* [STATED EXERCISE]
Give the count of lines holding the string "from" and nothing else.

···

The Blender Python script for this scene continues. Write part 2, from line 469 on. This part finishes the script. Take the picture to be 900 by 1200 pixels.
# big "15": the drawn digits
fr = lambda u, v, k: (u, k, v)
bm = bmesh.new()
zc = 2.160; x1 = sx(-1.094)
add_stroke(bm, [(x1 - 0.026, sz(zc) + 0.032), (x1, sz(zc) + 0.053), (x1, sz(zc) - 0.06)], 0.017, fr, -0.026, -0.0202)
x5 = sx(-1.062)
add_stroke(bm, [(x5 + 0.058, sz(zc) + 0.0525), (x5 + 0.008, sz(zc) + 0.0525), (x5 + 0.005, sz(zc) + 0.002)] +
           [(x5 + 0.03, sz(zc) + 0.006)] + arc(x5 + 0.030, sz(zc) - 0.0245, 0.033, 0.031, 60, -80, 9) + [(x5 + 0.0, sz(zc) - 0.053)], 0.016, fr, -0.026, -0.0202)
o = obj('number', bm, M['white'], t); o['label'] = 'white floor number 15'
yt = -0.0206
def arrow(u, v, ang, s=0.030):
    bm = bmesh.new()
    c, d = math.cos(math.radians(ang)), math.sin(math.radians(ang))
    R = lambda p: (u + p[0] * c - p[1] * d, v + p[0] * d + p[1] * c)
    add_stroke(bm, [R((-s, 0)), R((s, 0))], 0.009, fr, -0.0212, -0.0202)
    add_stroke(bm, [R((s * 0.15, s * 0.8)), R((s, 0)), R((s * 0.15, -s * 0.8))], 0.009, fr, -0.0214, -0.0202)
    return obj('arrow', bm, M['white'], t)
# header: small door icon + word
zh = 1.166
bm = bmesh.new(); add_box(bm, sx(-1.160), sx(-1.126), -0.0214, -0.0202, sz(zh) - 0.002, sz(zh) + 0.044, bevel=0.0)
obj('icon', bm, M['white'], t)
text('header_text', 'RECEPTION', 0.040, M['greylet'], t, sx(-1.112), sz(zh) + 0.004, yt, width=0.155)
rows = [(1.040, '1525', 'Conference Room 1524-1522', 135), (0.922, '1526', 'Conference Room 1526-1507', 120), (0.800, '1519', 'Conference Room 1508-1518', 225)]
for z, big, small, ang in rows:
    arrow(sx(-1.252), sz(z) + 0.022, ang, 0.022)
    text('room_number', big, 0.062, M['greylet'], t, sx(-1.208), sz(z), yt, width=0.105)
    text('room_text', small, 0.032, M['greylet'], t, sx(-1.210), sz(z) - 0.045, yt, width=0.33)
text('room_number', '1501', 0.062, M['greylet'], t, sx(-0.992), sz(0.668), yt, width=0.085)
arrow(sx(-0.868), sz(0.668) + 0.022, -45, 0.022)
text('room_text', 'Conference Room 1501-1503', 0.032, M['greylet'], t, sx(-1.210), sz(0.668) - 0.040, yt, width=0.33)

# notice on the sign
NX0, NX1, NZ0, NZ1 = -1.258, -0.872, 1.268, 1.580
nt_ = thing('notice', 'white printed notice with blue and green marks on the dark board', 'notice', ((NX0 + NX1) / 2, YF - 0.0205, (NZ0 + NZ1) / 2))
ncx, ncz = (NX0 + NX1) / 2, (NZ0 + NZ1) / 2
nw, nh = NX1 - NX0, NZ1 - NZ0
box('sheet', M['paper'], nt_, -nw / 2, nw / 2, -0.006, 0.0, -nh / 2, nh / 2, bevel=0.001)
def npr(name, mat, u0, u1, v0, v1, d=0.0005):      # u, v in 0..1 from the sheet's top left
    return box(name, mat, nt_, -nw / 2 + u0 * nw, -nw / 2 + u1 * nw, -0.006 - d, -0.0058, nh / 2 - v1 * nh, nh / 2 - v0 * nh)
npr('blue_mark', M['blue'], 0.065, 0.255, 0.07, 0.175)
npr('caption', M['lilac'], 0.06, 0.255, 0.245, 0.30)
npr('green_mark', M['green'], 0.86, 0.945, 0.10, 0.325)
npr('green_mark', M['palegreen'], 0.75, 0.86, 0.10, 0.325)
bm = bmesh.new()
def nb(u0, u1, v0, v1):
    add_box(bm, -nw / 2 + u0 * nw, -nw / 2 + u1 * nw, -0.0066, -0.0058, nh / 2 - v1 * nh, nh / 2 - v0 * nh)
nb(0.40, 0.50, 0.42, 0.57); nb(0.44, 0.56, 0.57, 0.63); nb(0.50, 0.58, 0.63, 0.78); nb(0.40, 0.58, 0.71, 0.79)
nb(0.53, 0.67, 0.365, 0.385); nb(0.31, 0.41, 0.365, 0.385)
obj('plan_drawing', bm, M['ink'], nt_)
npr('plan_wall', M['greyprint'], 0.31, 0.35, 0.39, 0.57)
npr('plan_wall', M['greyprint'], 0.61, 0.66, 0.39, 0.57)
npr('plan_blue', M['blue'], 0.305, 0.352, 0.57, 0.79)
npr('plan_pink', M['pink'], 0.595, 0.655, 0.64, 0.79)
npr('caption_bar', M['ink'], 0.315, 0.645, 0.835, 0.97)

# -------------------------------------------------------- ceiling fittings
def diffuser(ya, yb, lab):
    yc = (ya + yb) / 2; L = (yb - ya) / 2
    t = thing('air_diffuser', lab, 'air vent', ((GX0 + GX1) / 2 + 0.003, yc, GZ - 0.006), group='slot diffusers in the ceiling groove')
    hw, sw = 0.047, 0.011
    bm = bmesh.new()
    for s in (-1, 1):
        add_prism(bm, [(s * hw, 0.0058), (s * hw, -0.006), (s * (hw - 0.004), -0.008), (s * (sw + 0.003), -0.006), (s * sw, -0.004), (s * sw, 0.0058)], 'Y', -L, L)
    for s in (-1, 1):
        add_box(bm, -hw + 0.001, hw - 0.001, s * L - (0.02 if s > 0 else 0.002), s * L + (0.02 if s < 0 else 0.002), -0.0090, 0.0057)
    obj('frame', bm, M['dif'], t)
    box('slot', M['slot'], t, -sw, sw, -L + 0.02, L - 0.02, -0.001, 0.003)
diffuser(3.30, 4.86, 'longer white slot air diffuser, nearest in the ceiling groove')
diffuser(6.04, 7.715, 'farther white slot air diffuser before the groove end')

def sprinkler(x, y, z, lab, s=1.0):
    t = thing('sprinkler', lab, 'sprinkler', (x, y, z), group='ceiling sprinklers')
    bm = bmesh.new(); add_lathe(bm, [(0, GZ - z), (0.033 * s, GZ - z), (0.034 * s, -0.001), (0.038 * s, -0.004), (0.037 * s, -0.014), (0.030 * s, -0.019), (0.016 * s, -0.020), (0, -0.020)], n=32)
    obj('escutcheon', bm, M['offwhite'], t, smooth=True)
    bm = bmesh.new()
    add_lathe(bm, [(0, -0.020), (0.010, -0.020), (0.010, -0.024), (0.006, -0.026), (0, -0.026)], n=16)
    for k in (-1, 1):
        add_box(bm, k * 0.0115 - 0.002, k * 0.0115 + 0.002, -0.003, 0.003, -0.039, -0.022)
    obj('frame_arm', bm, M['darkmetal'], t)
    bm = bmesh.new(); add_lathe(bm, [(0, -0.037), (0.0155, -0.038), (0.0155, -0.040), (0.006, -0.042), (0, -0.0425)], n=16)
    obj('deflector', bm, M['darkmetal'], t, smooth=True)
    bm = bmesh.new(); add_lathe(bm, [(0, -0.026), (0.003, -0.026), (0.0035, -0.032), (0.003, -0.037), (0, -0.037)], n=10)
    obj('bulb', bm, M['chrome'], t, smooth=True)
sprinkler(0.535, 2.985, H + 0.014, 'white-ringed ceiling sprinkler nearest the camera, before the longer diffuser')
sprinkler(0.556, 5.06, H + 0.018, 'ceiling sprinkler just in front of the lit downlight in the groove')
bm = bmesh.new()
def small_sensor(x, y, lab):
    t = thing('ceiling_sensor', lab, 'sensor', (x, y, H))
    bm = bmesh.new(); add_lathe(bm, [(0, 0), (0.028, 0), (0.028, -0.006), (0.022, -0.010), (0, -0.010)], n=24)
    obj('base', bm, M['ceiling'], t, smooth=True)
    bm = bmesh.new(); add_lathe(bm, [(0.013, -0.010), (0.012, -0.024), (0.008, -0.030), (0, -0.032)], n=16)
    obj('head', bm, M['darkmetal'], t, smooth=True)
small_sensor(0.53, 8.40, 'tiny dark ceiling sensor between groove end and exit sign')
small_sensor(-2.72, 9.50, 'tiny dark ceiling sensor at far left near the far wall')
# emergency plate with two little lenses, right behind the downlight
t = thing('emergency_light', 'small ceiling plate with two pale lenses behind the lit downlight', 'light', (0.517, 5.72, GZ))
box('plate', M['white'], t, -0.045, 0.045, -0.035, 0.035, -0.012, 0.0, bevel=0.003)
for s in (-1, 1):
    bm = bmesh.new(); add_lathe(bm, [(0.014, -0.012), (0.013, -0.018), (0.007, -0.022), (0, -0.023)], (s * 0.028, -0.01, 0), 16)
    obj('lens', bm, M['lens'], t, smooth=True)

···

* [SOLVED PROBLEM]
2